Yellow Moon Homes have taken over the site from Penfund and have brought in a new team of players, headed by Candec, to do the work. They will be using the plans for the remediation and demolition that were reviewed and approved by the Ministry of the Environment and then fine-tuned by the City's Peer Reviewer last year. These are the plans that were presented to the community at a Public Meeting on October 13, 1999 at the PUCC.
However, Mr. Moore has made mention of some changes, all, we feel, for the better.
The air-monitoring will now be looked after by ORTECH, who handled the air-monitoring on the Manville site, now being developed by Brookfield Homes, some years ago. The Ministry of the Environment will have their air-monitoring personnel on site while the asbestos is being removed.

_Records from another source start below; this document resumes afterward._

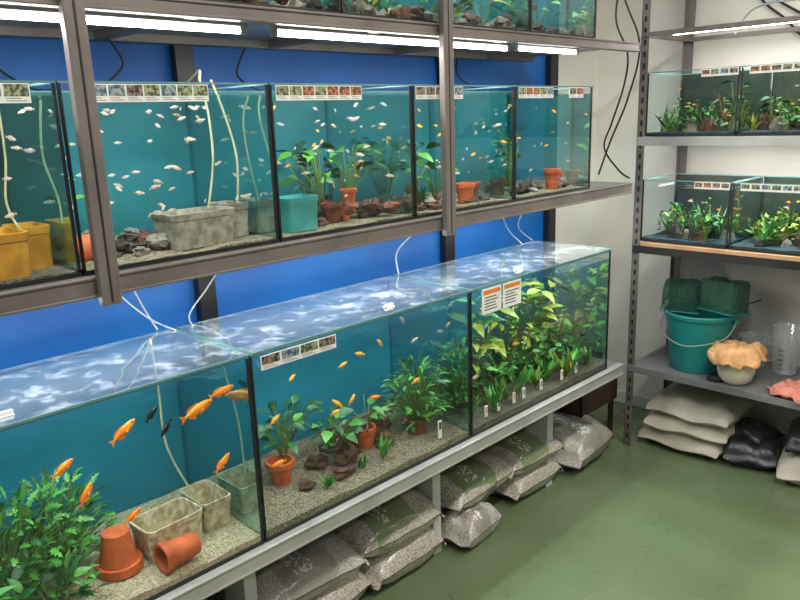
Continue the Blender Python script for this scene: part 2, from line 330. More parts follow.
# ---------------------------------------------------------------- aquariums
def tank(kind,o,w,d,h,bg,bed,bedh,lid=False,waterz=.93,mirror=True):
    ox,oy,oz=o
    if kind=='L': T=lambda a,b,c:(ox-b,oy+a,oz+c)
    else: T=lambda a,b,c:(ox+a,oy+b,oz+c)
    m=MB()
    def bx(a0,a1,b0,b1,c0,c1,k):
        p=T(a0,b0,c0); q=T(a1,b1,c1); m.box(p[0],q[0],p[1],q[1],p[2],q[2],k)
    g=.004
    bx(0,w,0,d,0,.006,'edge')
    m.quad(T(g,0.001,.006),T(w-g,0.001,.006),T(w-g,0.001,h),T(g,0.001,h),'glass')
    m.quad(T(0,g,.006),T(0,d,.006),T(0,d,h),T(0,g,h),'glass')
    wz=h*waterz
    if mirror:
        m.quad(T(w-.005,g,.006),T(w-.005,d,.006),T(w-.005,d,wz),T(w-.005,g,wz),'side')
    m.quad(T(w,g,.006),T(w,d,.006),T(w,d,h),T(w,g,h),'glass')
    bx(0,w,d-.003,d,0,h,bg)
    s=.0055
    bx(0,s,0,.006,.0,h,'seal'); bx(w-s,w,0,.006,.0,h,'seal'); bx(0,s*.5,d-.006,d-.003,0,h,'seal'); bx(w-s*.5,w,d-.006,d-.003,0,h,'seal')
    bx(0,w,-.0005,.004,0,.009,'seal'); bx(0,s,0,d,0,.012,'seal'); bx(w-s,w,0,d,0,.012,'seal')
    bx(0,w,-.001,.005,h-.004,h,'edge'); bx(0,w,d-.006,d,h-.004,h,'edge'); bx(0,.005,0,d,h-.004,h,'edge'); bx(w-.005,w,0,d,h-.004,h,'edge')
    nx,ny=36,12; vs=[];fs=[]
    for i in range(nx+1):
        for j in range(ny+1):
            a=.006+(w-.012)*i/nx; bb=.006+(d-.012)*j/ny
            z=bedh*(.8+.35*j/ny)+.006*noise.noise(Vector((a*14+ox,bb*14+oy,oz)))
            vs.append(T(a,bb,z))
    for i in range(nx):
        for j in range(ny): p=i*(ny+1)+j; fs.append((p,p+1,p+ny+2,p+ny+1))
    m.add(vs,fs,bed)
    fr=[T(.006+(w-.012)*i/nx,.0055,.007) for i in range(nx+1)]; top=[vs[i*(ny+1)] for i in range(nx+1)]
    m.add(fr+top,[(i,i+1,nx+2+i,nx+1+i) for i in range(nx)],bed)
    m.quad(T(.006,.006,wz),T(w-.006,.006,wz),T(w-.006,d-.006,wz),T(.006,d-.006,wz),'water')
    if lid:
        a0=.003; a1=w-.003; zz=h+.002
        m.quad(T(a0,-.004,zz+.005),T(a1,-.004,zz+.005),T(a1,d-.02,zz+.005),T(a0,d-.02,zz+.005),'lid')
        bx(a0,a1,-.006,-.003,zz,zz+.005,'edge'); bx(a0,a1,d-.022,d-.019,zz,zz+.005,'edge'); bx(a0,a0+.002,-.003,d-.02,zz,zz+.005,'edge'); bx(a1-.002,a1,-.003,d-.02,zz,zz+.005,'edge')
        q=w*(.36 if lid==1 else .62)
        bx(q-.014,q+.014,.04,.048,zz+.0055,zz+.014,'panel')
        bx(q-.014,q+.014,.034,.054,zz+.0055,zz+.0075,'panel')
    return m.build('aquarium',smooth=False)
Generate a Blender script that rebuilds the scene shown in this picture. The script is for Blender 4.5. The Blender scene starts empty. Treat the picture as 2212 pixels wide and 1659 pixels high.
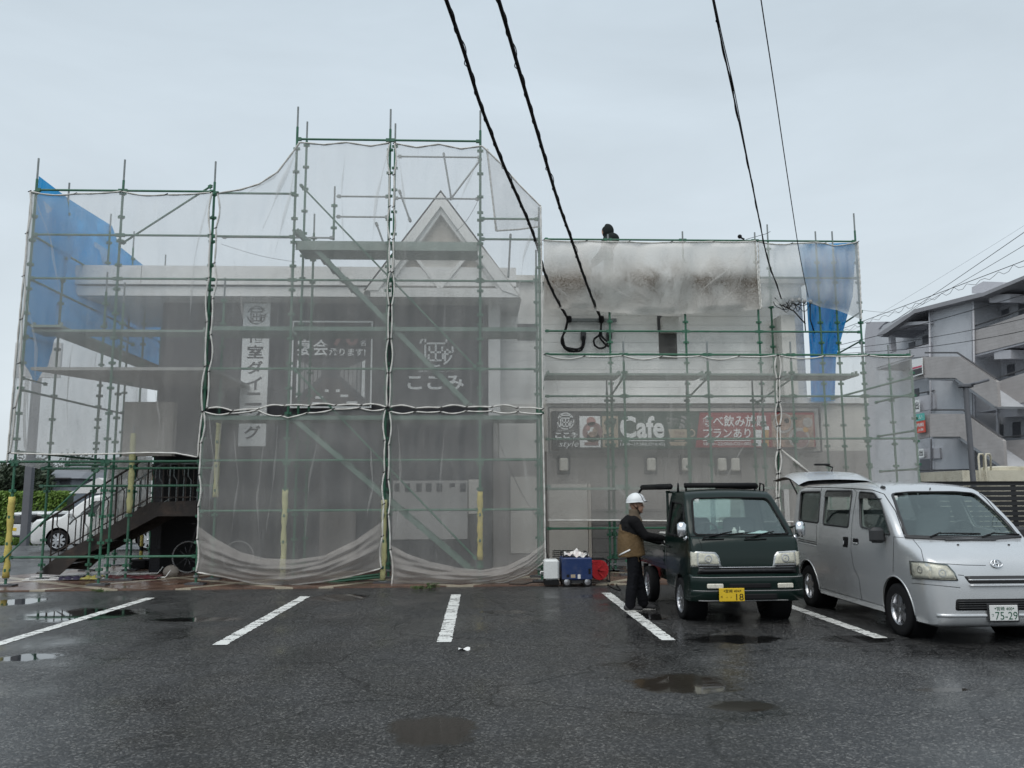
import bpy, bmesh, math, random
from mathutils import Vector, Matrix, Euler
from mathutils.bvhtree import BVHTree
from mathutils.geometry import delaunay_2d_cdt
random.seed(7)
R_ = math.radians
S = bpy.context.scene
COL = S.collection
# ---------------------------------------------------------------- camera
FPX, CH = 1772.0, 1.5643                       # focal length in pixels of a 2212 px wide picture, eye height
PITCH, YAW, ROLL = R_(7.888), R_(2.22), -0.0045
CR = Matrix.Rotation(-YAW, 3, 'Z') @ Matrix.Rotation(math.pi/2+PITCH, 3, 'X') @ Matrix.Rotation(ROLL, 3, 'Z')
CC = Vector((0, 0, CH))
cam = bpy.data.cameras.new('camera'); co = bpy.data.objects.new('camera', cam); COL.objects.link(co)
cam.sensor_width = 36; cam.sensor_fit = 'HORIZONTAL'; cam.lens = 36*FPX/2212; cam.clip_end = 3000; cam.clip_start = 0.05
co.matrix_world = Matrix.Translation(CC) @ CR.to_4x4()
S.camera = co
# ---------------------------------------------------------------- world, sun, exposure
SUN_EL, SUN_AZ = R_(58), R_(200)
W = bpy.data.worlds.new('World'); S.world = W; W.use_nodes = True
nt = W.node_tree; nt.nodes.clear()
def N(nt, t, **k):
    n = nt.nodes.new(t)
    for a, b in k.items():
        if a.startswith('i_'):
            key = a[2:]; key = int(key) if key.isdigit() else key.replace('_', ' ')
            n.inputs[key].default_value = b
        else: setattr(n, a, b)
    return n
L = lambda nt, a, b: nt.links.new(a, b)
sky = N(nt, 'ShaderNodeTexSky', sky_type='NISHITA', sun_disc=False, sun_elevation=SUN_EL, sun_rotation=SUN_AZ, air_density=1.5, dust_density=4.0)
tc = N(nt, 'ShaderNodeTexCoord'); sx = N(nt, 'ShaderNodeSeparateXYZ'); L(nt, tc.outputs['Generated'], sx.inputs[0])
mp = N(nt, 'ShaderNodeMapping'); mp.inputs['Scale'].default_value = (1.0, 1.0, 3.2); L(nt, tc.outputs['Generated'], mp.inputs[0])
nz = N(nt, 'ShaderNodeTexNoise', i_Scale=2.0, i_Detail=7.0, i_Roughness=0.55, i_Distortion=0.4); L(nt, mp.outputs[0], nz.inputs['Vector'])
rmp = N(nt, 'ShaderNodeValToRGB'); e = rmp.color_ramp.elements
e[0].position = 0.0; e[0].color = (6.1, 6.72, 7.15, 1); e[1].position = 0.55; e[1].color = (4.95, 5.7, 6.3, 1)
L(nt, sx.outputs['Z'], rmp.inputs[0])
cl = N(nt, 'ShaderNodeMapRange'); cl.inputs['From Min'].default_value = 0.3; cl.inputs['From Max'].default_value = 0.7
cl.inputs['To Min'].default_value = 0.92; cl.inputs['To Max'].default_value = 1.08; L(nt, nz.outputs[0], cl.inputs[0])
ml = N(nt, 'ShaderNodeVectorMath', operation='SCALE'); L(nt, rmp.outputs[0], ml.inputs[0]); L(nt, cl.outputs[0], ml.inputs['Scale'])
mx = N(nt, 'ShaderNodeMix', data_type='RGBA', i_0=0.93); L(nt, sky.outputs[0], mx.inputs[6]); L(nt, ml.outputs[0], mx.inputs[7])
bg = N(nt, 'ShaderNodeBackground', i_Strength=0.1); L(nt, mx.outputs[2], bg.inputs[0])
wo = N(nt, 'ShaderNodeOutputWorld'); L(nt, bg.outputs[0], wo.inputs[0])
sl = bpy.data.lights.new('sun', 'SUN'); sl.energy = 1.5; sl.angle = R_(60); sl.color = (1, .97, .92)
so = bpy.data.objects.new('sun', sl); COL.objects.link(so)
so.rotation_euler = Vector((math.sin(SUN_AZ)*math.cos(SUN_EL), math.cos(SUN_AZ)*math.cos(SUN_EL), math.sin(SUN_EL))).to_track_quat('Z', 'Y').to_euler()
S.view_settings.view_transform = 'Standard'; S.view_settings.look = 'None'; S.view_settings.exposure = 0.31; S.view_settings.gamma = 1
S.cycles.use_denoising = True; S.cycles.denoising_input_passes = 'RGB'; S.cycles.denoising_prefilter = 'ACCURATE'; S.cycles.use_adaptive_sampling = False
S.cycles.max_bounces = 8; S.cycles.transparent_max_bounces = 24; S.cycles.caustics_reflective = False; S.cycles.caustics_refractive = False
# ---------------------------------------------------------------- pixel to place
def ray(px, py): return CR @ Vector(((px-1106)/FPX, -(py-829.5)/FPX, -1))
def PY(px, py, Y): d = ray(px, py); return CC + d*(Y/d.y)
def PZ(px, py, Z=0.0): d = ray(px, py); return CC + d*((Z-CH)/d.z)
def PX(px, py, X): d = ray(px, py); return CC + d*(X/d.x)
# ---------------------------------------------------------------- mesh helpers
OFF = {}
def offset_of(o): return OFF.get(o, Vector((0, 0, 0)))
def link(name, data, parent=None):
    o = bpy.data.objects.new(name, data); COL.objects.link(o)
    if parent is not None: o.parent = parent
    return o
def tag(o, label=None, cat=None, group=None, kind=None):
    if label: o['label'] = label
    if cat: o['category'] = cat
    if group: o['group'] = group
    if kind: o['kind'] = kind
    return o
def thing(name, label, cat, loc=(0, 0, 0), group=None, rz=0, local=False):
    o = link(name, None); o.location = loc; o.rotation_euler = (0, 0, rz); o.empty_display_size = .1
    OFF[o] = Vector((0, 0, 0)) if local else Vector(loc)
    return tag(o, label, cat, group)
def basis(d):
    d = d.normalized(); up = Vector((0, 0, 1)) if abs(d.z) < .95 else Vector((1, 0, 0))
    a = d.cross(up).normalized(); return a, d.cross(a).normalized()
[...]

The transite panels on the building will be removed by unbolting them individually , and lowered onto skids. This is good news as the building slabs, which contain a percentage of asbestos fibre, will no longer be allowed to drop from a height, as Mr. Moore feels that increases the risk of releasing asbestos fibres when the slabs hit the ground and fragment.
The Ministry of Labour has stipulated the entire site must be fenced, to a minimum height of six feet on the south side of the site, and eight feet on the other three sides.

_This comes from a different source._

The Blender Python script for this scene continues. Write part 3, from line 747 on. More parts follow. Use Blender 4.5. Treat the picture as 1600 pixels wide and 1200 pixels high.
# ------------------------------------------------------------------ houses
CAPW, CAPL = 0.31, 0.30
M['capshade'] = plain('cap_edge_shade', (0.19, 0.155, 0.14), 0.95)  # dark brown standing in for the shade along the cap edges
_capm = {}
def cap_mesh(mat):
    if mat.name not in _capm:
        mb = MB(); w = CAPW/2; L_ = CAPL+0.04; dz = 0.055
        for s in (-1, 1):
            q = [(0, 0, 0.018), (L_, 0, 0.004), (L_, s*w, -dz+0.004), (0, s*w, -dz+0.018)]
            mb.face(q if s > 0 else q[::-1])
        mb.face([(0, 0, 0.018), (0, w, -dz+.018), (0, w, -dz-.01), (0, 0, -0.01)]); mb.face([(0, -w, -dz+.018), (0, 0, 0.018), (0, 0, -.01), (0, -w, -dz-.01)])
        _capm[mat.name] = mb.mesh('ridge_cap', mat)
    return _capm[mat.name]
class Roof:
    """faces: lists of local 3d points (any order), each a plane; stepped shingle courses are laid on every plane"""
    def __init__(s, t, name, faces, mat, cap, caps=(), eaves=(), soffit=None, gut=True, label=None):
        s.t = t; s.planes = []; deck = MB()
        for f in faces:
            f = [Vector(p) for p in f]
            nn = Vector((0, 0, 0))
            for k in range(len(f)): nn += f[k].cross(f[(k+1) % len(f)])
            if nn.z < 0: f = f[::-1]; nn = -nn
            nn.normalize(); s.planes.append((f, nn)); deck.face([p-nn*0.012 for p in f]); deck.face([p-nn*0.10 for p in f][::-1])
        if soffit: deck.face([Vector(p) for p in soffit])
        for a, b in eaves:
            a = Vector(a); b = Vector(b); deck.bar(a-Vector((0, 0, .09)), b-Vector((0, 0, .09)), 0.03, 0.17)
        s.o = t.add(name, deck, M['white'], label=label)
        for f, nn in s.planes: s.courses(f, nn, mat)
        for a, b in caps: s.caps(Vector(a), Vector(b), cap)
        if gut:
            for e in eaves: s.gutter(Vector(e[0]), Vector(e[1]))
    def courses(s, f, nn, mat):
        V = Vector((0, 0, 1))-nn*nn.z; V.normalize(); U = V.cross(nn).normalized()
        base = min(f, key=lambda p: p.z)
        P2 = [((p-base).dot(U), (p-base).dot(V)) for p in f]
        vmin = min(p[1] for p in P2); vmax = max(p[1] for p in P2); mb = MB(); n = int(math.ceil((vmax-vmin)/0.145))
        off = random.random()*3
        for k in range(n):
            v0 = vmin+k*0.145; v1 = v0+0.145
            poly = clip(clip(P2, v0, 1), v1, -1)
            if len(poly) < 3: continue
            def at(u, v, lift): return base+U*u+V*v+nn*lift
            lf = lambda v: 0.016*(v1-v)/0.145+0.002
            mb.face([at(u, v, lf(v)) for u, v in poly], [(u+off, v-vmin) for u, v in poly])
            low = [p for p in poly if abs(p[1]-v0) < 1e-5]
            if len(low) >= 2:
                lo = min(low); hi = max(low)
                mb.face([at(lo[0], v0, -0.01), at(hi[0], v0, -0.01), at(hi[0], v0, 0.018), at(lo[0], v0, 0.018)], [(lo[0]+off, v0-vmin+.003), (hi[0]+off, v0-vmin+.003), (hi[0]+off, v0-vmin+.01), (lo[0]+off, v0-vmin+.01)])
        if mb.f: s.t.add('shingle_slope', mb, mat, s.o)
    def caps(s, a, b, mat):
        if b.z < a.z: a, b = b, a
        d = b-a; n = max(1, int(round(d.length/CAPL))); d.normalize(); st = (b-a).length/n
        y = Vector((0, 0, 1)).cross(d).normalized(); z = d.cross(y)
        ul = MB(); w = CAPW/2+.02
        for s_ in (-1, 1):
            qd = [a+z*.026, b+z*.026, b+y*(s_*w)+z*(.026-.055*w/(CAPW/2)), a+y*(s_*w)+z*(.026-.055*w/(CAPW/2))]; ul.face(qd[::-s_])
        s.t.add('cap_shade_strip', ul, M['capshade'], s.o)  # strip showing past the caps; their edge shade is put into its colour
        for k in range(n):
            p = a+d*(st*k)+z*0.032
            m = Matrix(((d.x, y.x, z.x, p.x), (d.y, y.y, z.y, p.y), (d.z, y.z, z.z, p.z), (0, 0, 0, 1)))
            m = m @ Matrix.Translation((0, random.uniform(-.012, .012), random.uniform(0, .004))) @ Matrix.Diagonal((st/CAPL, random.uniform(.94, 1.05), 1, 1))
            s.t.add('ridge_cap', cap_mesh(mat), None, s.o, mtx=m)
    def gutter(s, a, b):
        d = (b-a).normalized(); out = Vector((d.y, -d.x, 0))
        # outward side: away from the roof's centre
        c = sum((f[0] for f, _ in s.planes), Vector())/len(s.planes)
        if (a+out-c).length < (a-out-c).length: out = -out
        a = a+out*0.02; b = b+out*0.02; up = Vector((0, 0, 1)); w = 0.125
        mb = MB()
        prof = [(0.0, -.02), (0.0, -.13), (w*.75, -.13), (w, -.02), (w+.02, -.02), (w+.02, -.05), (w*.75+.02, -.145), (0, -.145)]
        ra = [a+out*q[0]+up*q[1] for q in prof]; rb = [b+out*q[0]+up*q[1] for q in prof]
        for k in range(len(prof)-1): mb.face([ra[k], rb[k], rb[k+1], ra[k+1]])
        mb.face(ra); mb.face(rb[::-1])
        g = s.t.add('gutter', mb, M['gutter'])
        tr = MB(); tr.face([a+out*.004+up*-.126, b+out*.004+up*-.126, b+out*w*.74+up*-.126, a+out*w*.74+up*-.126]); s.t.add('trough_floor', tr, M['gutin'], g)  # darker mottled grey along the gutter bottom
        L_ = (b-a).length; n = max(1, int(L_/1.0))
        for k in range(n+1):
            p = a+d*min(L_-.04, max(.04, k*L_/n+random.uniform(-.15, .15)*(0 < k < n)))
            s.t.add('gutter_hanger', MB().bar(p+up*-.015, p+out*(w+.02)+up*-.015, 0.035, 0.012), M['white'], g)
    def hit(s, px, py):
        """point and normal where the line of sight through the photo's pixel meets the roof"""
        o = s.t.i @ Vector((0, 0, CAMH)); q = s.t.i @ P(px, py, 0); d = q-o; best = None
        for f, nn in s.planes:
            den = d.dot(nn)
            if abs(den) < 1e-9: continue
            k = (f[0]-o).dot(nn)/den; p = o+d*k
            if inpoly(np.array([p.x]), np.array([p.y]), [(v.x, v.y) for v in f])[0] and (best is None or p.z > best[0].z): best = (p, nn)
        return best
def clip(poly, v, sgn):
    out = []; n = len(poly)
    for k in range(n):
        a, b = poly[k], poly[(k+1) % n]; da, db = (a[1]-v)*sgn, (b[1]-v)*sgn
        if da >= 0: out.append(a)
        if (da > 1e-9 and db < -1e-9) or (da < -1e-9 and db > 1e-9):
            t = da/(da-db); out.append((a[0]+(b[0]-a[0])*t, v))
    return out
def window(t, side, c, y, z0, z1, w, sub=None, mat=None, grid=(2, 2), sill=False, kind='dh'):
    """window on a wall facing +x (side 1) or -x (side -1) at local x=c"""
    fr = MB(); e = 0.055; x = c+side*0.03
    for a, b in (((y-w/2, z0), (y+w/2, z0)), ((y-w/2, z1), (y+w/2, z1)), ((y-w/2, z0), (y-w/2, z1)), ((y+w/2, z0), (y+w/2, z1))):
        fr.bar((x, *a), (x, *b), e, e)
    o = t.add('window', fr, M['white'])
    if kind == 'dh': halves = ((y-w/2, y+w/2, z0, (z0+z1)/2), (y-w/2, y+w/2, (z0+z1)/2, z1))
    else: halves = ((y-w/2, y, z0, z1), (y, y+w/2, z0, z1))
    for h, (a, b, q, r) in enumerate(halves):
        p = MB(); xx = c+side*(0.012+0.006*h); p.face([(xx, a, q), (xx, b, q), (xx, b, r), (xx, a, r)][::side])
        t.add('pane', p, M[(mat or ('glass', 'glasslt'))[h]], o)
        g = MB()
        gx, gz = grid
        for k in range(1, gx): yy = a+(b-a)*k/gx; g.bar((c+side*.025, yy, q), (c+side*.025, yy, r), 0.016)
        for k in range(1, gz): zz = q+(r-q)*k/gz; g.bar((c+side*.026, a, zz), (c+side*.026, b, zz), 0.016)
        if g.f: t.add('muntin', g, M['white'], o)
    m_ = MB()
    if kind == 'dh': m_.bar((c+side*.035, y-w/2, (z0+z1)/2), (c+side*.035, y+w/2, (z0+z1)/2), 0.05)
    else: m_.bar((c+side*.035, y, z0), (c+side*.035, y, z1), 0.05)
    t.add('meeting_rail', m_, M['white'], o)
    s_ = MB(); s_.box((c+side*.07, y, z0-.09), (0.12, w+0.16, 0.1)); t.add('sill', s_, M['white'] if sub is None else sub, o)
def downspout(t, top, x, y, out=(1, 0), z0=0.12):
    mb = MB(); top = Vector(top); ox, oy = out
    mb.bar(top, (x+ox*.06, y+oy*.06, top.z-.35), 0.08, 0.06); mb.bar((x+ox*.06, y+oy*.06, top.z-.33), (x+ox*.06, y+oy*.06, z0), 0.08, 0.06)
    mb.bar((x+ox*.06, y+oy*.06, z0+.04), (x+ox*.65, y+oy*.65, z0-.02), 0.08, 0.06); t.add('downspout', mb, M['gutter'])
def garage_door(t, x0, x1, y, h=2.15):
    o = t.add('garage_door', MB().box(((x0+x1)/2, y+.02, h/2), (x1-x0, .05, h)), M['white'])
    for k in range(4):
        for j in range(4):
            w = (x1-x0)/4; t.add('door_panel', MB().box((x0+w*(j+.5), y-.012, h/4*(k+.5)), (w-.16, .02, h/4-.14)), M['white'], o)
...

The building will be demolished after the soil has been remediated. Candec feels it is better to clean up the exterior asbestos first, thus removing the greatest potential source of airborne asbestos. Candec also says that, during the exterior cleanup, they can better control the dust generated by the various vehicles on site, as they can limit the vehicles to specific paths at that time. This cannot be done so easily during the building demolition. They also feel that cleaning up the soil with the building still in place is of some advantage as the building will act as a windbreak, helping to reduce the potential for dust to be blown around.
There will be 24 hour security on site.
I asked Mr. Moore about my pet peeve- the "triggers" in the Emergency Response plan being "dust emissions seen leaving the site". He assures me that they will be working to a standard of "no dust emissions on site", which was the standard laid down, for obvious reasons, by the Environmental Assessment Board for the Manville site.
The contaminated soil and asbestos cement fragments will be transported, after being bagged and sealed then placed in trucks that will be tarped, by Canadian Waste, possibly to their disposal site in Sarnia.
Mr. Moore appeared very open to the idea of another Public Meeting for the community to introduce the new players and to explain the anticipated process. Plans are afoot for an information display in the PU library and the City is in the process of getting a newsletter out to the community.
Assuming Mr. Moore's follow-through and follow-up are as good as the first impressions he made, I feel this can only be a change for the better.